Lindsey Middle School’s brave, modest, and powerful attempt to become trauma-sensitive and trauma-informed, is our way of making this statement: We do not want to exacerbate the cycle of pain that our families experience by shaming students for natural responses to unnatural levels of stress and trauma. Of course their defensive and self-protective brain mechanisms kick in when they perceive any kind of a threat. For them, threats appear everywhere because of how the brain is changed by their life experiences.

With the sensory room, and the help of their teachers and classroom aides, students are now learning how to identify the sensations of their bodies that let them know they are triggered and need an intervention to prevent escalation. They give their teacher a signal, or the teacher gives them one, with understanding and compassion, not judgment or shame. Off they go to get the help they need to get their school brain back from survival mode. When they get their school brain back from being stuck in fight or flight, it becomes possible for them to come back to class and learn more of what their teacher is trying to teach. That’s a win for our teachers, and a win for our students. Who doesn’t want to be part of everybody winning?
I appreciate the pics and info on the sensory room.
I attended a session you gave in New Brunswick Canada in late fall and we have been incorporating the Brain Charge curriculum and set up a sensory space in our classroom. We need to work on it, but it’s a start and you have helped give us the insight to understand our children (and ourselves)and their busy and beautiful brain. Thank you thank you!
i’m so glad! thank you for letting me know. 🙂
Thank you so much for sharing.
Thank you Rachel!xo,Kellyann
Thanks! These suggestions are all helpful.
I’m so glad, Alissa!
I’m looking to incorporate this idea in my school. What are the main components of the sensory room? What must it include?
a removal of all things academic – ALL things academic – so you have a blank canvas and to that you add a soft spongy rug, bean bag chairs, big pillows, blankets, and on the walls BIG pictures of nature. it’s good to keep the lights out and just have natural light coming in from the windows. if you have sensory tools like weighted balls or blankets, that can be helpful too. you can google these things to learn more. you will not believe, the difference it makes to students!
It always amazes me that many new schools are being built in all parts of Canada and very few have a sensory room set up for students and staff to use. I think my mission will be to support schools here in Spruce Grove, Alberta to allocate money towards such needed spaces. I have been fortunate to teach in many schools in Regina Public School Division that had sensory rooms and what a difference it made.
Glenda Lourens M.Ed
Retired Special Education Teacher
Trained in Educational Kinesiology.
Thank you for your article, I have a grandson who will start going into a sensory room at school a couple times a day. I did not realize the fight or flight reaction. His parents are in recovery, his mother has moved him a lot and she has been in and out of rehab. I still think he is hyper active along with trauma.

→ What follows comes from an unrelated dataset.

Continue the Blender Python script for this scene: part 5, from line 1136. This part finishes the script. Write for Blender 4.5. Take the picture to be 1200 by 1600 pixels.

I
if you read “why students underachieve” you will get a very clear understanding of the difference between the effects of trauma and what only looks like hyperactivity. you will come to understand the dangers of mistaking hypervigilance for hyperactivity. the last thing traumatically stressed children need is the standard treatment for hyperactivity. you do not want your grandson’s nervous system on a stimulant, believe me. i do hope you read “why students underachieve” so that you can be the expert in your grandson’s life. he is going to need you to fully understand him to steer everyone away from the grave mistakes we make when we misunderstand.